If man is a predatory beast in his natural state, a belief some expressed in the eighteenth century, then it follows naturally that every society must have some agency of authority and control. The universally standardized solution to the problem of social control is government. The Fair Play system was the answer on this Susquehanna frontier to the need for some legitimate agency of force.[4] This system vested authority in the people through annual elections of a tribunal of three of their number. The members of the tribunal were given quasi-executive, legislative, and judicial powers over all the settlers in the West Branch Valley "beyond the purchase line."[5]

Although no record of any of these elections has been preserved, the composition of the Fair Play tribunal in 1776 has been established and verified by subsequent reviews of land claims in the county courts.[6] Also, two of the members of the tribunal of 1775 are identified in a pre-emption claim made before the Lycoming County Court in 1797.[7] It is interesting to note that among these five men are represented the three most prominent national stock groups in the area, with the Scotch-Irish, as our earlier sample demonstrated, in the majority.

Lacking returns of the annual elections of the tribunal and minutes of its actual meetings, we have only Smith's Laws of the Commonwealth of Pennsylvania, petitions from the Fair Play settlers, and the subsequent review of land questions by the Northumberland and Lycoming County courts to evaluate the tribunal, its members, and its procedures. However, these data are more than adequate in giving us a picture of this de facto, though illegal, rule, which existed in the West Branch Valley until the Treaty of Fort Stanwix in 1784 brought the territory under Commonwealth jurisdiction. The composition of the electorate varied with the fluctuations in population caused by the two Stanwix treaties, the Revolution, and the Great Runaway.

Since property and religious qualifications were the primary prerequisites to voting at this time, it seems logical to assume that a similar basis for suffrage operated in the West Branch Valley.[8] Having no regular church—the first, a Presbyterian, was not organized until 1792—property qualifications appear to have been the basis for what, in this area, was practically universal manhood suffrage. Due to the fact that the entire settlement consisted of squatters, practically all of the heads of households were property holders, regardless of the questionable legality of their holdings. The tax lists indicate holdings of some 100 to 300 acres on the average for residents, so it is particularly difficult to know whether or not a minimum holding requirement prevailed. The Provincial suffrage requirement in this period was generally fifty acres of land or L50 of personal property.[9]

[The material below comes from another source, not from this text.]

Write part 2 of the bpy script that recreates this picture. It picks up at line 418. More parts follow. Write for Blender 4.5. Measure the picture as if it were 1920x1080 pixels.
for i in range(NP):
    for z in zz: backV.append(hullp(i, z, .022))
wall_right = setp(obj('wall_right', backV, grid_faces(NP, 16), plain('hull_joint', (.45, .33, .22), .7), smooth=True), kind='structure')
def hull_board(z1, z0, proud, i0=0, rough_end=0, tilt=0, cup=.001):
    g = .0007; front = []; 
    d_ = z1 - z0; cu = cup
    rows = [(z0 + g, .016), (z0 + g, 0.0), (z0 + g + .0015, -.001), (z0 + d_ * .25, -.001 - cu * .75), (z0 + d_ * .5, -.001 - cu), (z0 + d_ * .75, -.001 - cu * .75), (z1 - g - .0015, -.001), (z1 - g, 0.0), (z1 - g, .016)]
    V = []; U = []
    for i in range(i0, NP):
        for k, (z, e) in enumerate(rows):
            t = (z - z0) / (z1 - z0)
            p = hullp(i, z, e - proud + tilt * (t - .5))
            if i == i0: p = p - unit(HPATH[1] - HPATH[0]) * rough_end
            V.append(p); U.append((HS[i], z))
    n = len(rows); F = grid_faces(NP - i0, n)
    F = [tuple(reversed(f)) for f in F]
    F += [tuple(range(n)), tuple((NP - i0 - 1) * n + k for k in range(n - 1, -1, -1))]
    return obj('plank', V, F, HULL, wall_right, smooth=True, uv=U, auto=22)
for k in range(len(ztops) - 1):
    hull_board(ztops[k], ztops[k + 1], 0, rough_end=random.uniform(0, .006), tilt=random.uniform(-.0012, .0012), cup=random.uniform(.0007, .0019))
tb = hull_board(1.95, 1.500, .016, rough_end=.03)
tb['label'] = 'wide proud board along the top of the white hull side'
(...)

Although this study encompasses a fifteen-year period from 1769 to 1784, it appears that the Fair Play system functioned for about five years, from 1773 to 1778. This is due to the fact that only "fourty Improvements,"[10] meaning forty family settlements, existed in the area by 1773, and that following the Great Runaway of 1778, the territory was almost devoid of settlers. The void was filled, however, when settlers began returning toward the end of the Revolution and following the accession of the territory in the second Stanwix Treaty, in 1784. Thus, for all practical purposes, the functioning of the Fair Play system was confined to this more limited time. Furthermore, the system was supplemented in 1776 by the introduction of the Committee of Safety, and later that year by the Council of Safety.[11]

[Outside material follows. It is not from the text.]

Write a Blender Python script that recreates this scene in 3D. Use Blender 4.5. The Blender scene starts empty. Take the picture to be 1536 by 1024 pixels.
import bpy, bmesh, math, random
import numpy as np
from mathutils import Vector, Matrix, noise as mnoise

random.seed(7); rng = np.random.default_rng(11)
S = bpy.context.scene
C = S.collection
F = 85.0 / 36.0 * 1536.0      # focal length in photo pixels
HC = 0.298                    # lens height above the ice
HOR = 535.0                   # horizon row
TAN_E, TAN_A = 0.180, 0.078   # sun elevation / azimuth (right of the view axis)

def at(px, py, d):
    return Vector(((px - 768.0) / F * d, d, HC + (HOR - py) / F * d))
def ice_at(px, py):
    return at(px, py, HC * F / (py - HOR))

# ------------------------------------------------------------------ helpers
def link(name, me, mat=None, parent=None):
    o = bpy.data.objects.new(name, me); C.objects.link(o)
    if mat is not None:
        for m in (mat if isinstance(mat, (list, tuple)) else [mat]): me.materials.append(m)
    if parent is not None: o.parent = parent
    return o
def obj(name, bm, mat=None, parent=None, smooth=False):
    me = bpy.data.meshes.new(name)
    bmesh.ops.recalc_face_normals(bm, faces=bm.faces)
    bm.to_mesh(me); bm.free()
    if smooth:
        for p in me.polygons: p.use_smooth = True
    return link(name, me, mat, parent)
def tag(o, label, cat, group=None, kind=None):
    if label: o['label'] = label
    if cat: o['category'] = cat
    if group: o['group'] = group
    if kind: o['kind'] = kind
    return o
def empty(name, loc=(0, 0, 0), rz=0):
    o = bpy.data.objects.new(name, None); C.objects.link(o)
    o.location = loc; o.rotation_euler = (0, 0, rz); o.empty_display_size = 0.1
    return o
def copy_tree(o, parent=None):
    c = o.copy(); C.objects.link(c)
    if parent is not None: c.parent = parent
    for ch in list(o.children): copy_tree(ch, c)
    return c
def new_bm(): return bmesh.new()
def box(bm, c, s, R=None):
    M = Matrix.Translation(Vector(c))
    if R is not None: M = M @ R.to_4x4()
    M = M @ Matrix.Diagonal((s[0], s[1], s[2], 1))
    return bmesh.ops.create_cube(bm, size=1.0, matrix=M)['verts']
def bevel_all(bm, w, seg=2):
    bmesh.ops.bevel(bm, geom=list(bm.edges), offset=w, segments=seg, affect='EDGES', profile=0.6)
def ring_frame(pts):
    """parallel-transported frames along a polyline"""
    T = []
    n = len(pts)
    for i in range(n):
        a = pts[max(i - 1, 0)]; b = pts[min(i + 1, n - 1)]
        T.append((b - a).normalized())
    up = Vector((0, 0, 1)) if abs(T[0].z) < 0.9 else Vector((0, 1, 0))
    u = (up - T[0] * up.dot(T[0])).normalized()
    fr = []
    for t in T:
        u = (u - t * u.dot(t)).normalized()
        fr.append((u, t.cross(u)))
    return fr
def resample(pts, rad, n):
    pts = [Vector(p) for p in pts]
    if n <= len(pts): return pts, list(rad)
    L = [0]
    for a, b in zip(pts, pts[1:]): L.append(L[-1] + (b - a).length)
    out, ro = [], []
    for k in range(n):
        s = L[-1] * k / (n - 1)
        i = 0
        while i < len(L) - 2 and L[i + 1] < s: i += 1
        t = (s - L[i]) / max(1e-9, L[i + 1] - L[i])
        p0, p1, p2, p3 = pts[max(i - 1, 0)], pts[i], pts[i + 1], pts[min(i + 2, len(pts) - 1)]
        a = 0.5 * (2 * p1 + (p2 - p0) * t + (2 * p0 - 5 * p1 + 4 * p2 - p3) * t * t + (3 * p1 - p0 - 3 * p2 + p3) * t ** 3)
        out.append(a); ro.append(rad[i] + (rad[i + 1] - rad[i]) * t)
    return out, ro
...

As is indicated in Smith's Laws, annual meetings were held to select the governing tribunal of three for the ensuing year. Generally convened at some readily accessible place, these sessions were presumably held in the open or at one of the frontier forts erected in the area: Fort Antes, across the river from Jersey Shore; or Fort Horn, located on the south side of the Susquehanna about eight miles west of Jersey Shore. There were frontier forts in the vicinity of the present Muncy—Fort Muncy—and Lock Haven—Fort Reed; but Fort Muncy was some twenty-odd miles east of the Fair Play territory and Fort Reed was beyond the Great Island at its western extremity. As a result, these outposts were unlikely meeting places for the tribunal or for its election.[12] Unfortunately, there is no recorded evidence of a specific meeting of the Fair Play men.

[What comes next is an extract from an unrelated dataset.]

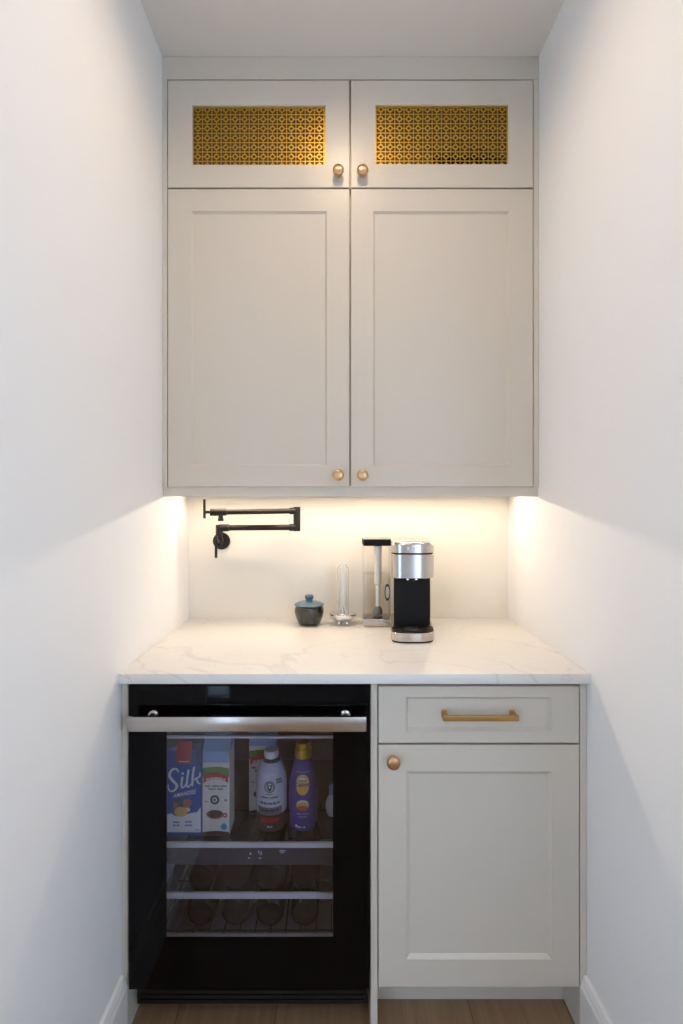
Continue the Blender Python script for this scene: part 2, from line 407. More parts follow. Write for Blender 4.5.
def grille(px0, px1, py0, py1, first, parent, notch):
    """pierced brass sheet: square lattice with a ring in every cell tied to the lattice by four short arms"""
    gx0, gx1, gz0, gz1 = ux(px0), ux(px1), uz(py1), uz(py0)
    cell = 9.37 / US; b = .00135; y0, y1 = UF + .0045, UF + .0062; mb = MB()
    cx0 = ux(first[0]); cz0 = uz(first[1])
    nx = int((gx1 - gx0) / cell) + 2; nz = int((gz1 - gz0) / cell) + 2
    def bar(a0, a1, b0, b1, dy=0):
        a0, a1 = max(a0, gx0), min(a1, gx1); b0, b1 = max(b0, gz0), min(b1, gz1)
        if a1 - a0 > 1e-5 and b1 - b0 > 1e-5: mb.box(a0, a1, y0 + dy, y1 + dy, b0, b1, 'gold')
    bar(gx0, gx0 + .003, gz0, gz1, .0001); bar(gx1 - .003, gx1, gz0, gz1, .0001); bar(gx0, gx1, gz1 - .003, gz1, .0001); bar(gx0, gx1, gz0, gz0 + .0025, .0001)
    for i in range(-1, nx):
        bar(cx0 + (i - .5) * cell - b, cx0 + (i - .5) * cell + b, gz0, gz1)
    for j in range(-1, nz):
        bar(gx0, gx1, cz0 - (j - .5) * cell - b, cz0 - (j - .5) * cell + b, .0002)
    ro, ri = cell * .295, cell * .165; n = 16
    for i in range(-1, nx):
        for j in range(-1, nz):
            cx, cz = cx0 + i * cell, cz0 - j * cell
            if cx < gx0 - ro * .2 or cx > gx1 + ro * .2 or cz > gz1 + ro * .2 or cz < gz0 - ro * .2: continue
            L = []
            for yy, rr in ((y1, ri), (y0, ri), (y0, ro), (y1, ro)):
                L.append([(min(max(cx + rr * math.cos(2 * PI * k / n), gx0), gx1), yy - .0001, min(max(cz + rr * math.sin(2 * PI * k / n), gz0), gz1)) for k in range(n)])
            mb.loops(L, 'gold', False, False)
            for sx, sz in ((1, 0), (-1, 0), (0, 1), (0, -1)):
                if sx: bar(min(cx + sx * ro * .9, cx + sx * cell * .5), max(cx + sx * ro * .9, cx + sx * cell * .5), cz - b, cz + b, .0003)
                else: bar(cx - b, cx + b, min(cz + sz * ro * .9, cz + sz * cell * .5), max(cz + sz * ro * .9, cz + sz * cell * .5), .0003)
    go = mb.build('brass_grille', parent); go['label'] = 'pierced brass grille with ringed square lattice'
    k = MB(); ya, yb = UF + .0125, UF + .0145
    if notch:
        xn, zn = ux(433), uz(151.5)
        k.box(gx0, gx1, ya, yb, zn, gz1, 'goldcloth'); k.box(gx0, xn, ya, yb, gz0, zn, 'goldcloth')
    else: k.box(gx0, gx1, ya, yb, gz0, gz1, 'goldcloth')
    k.build('grille_backing', parent)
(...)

The authority of the Fair Play tribunal extended across the entire territory from Lycoming Creek to the Great Island on the north side of the West Branch of the Susquehanna. However, most of the disputed cases, which can be verified by subsequent court reviews in either Northumberland or Lycoming counties, seem to have involved land claims in the area between Lycoming and Pine creeks. The tribunal accepted or rejected claims for settlement in the area and decided boundary questions and other controversies among settlers.[13] As to a specific code of laws, there is none of record. However, the cases subsequently reviewed in the established county courts refer to some of their regular practices. For example, any man who left his improvement for six weeks without leaving someone to continue it, lost his right to the improvement;[14] any man who went into the army could count on the Fair Play men (the tribunal) to protect his property;[15] any man who sought land in the territory was obliged to obtain not only the approval of the Fair Play men but also of his nearest potential neighbors;[16] and the summary process of ejectment which the Fair Play men exercised was real and certain and sometimes supported by the militia.[17]

The specific membership of the Fair Play tribunal is rather difficult to ascertain due to its failure to keep minutes of its proceedings and the absence of any recorded code. However, as indicated earlier,[18] the existence of the tribunal between the years 1773 and 1778, and its actual composition in 1775 and 1776, have already been established from the review of its decisions by the Circuit Court of Lycoming County. Assuming the principle of rotation from a contemporary description, some eighteen settlers held the positions of authority during the years noted.[19] The cases reviewed reveal the names of five of these eighteen. Recognizing the limitations of our twenty-eight per cent sampling, however, it is interesting to note that the three major national stocks are represented in this restricted sample. Furthermore, as was mentioned previously,[20] the Scotch-Irish settlers, being in the majority, enjoyed the majority representation on the tribunal. An analysis of leadership in the territory, to be developed more fully later, leads one to conclude that the Scotch-Irish, in the main, were the political leaders of the area.[21]